A coalition of civil rights groups filed a complaint earlier this week with the federal Department of Transportation that the decision violated the Civil Rights Act. "By nixing the transit project — particularly in favor of rural and suburban highway funding — the state will disproportionately harm African Americans," explains Badger of the complaint.
The article includes quotes and background from Sherrilyn Ifill, president and director-counsel for the NAACP Legal Defense and Education Fund, which led the complaint, to explain how the complaint connects the issues of transportation and civil rights. From the complaint itself: "the cancellation of the Red Line Project, rather than being a cost-saving measure, was simply a naked transfer of resources from the project corridor’s primarily African-American population to other rural and suburban parts of the state…"
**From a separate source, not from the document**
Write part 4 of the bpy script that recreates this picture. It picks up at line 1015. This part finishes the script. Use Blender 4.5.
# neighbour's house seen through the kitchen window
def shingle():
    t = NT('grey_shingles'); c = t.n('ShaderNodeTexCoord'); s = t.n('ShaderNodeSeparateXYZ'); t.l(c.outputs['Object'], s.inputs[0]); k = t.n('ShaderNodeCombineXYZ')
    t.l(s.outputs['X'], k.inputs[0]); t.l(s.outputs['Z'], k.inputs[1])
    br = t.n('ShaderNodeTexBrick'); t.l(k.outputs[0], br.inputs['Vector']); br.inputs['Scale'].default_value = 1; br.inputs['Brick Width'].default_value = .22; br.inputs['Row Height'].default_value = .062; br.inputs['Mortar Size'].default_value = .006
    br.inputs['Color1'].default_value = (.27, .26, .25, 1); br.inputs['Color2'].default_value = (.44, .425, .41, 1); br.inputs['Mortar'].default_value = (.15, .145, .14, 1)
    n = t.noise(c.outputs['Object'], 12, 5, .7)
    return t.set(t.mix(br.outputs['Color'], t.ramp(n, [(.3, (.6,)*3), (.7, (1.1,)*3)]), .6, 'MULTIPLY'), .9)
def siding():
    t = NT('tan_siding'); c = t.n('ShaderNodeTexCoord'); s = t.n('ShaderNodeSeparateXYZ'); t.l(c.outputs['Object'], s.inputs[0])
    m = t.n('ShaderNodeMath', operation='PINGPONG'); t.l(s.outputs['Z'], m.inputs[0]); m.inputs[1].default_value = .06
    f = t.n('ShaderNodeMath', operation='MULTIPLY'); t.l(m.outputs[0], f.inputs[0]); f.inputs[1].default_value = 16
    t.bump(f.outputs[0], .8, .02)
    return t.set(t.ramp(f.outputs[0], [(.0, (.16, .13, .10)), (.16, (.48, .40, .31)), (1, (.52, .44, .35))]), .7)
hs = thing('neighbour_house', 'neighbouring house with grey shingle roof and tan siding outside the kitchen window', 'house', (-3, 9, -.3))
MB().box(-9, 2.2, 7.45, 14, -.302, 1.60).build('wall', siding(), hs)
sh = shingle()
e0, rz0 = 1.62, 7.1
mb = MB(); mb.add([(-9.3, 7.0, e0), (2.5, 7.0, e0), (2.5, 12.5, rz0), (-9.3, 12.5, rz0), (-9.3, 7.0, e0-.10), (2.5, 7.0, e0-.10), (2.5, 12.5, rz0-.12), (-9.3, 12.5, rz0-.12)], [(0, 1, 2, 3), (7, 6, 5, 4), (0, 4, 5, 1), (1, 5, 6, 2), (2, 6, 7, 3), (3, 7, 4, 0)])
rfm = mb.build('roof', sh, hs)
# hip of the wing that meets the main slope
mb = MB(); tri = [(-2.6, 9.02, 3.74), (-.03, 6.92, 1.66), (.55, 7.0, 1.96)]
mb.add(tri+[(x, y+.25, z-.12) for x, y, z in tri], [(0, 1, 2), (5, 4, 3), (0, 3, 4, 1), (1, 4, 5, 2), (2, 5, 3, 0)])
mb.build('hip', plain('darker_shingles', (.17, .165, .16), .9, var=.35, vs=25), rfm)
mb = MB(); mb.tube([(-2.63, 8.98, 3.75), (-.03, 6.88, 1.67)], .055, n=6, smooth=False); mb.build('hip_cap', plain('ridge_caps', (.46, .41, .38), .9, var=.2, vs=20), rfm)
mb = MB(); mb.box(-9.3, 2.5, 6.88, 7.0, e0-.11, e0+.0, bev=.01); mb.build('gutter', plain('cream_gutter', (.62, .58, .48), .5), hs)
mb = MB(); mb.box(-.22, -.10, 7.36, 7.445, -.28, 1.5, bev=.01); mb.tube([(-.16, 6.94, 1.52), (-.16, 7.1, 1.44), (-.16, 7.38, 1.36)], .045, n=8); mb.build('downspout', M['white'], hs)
Ifill also suggests that transportation contributed directly to the unrest that followed the death of Freddie Gray while in the custody of Baltimore police. "As much attention as we give to the trial of the officers who were charged in the killing of Freddie Gray...we should give to a decision that implicates 10,000 construction jobs and billions of infrastructure investment in Baltimore that were eliminated in a single day, by a single decision, made by a single person."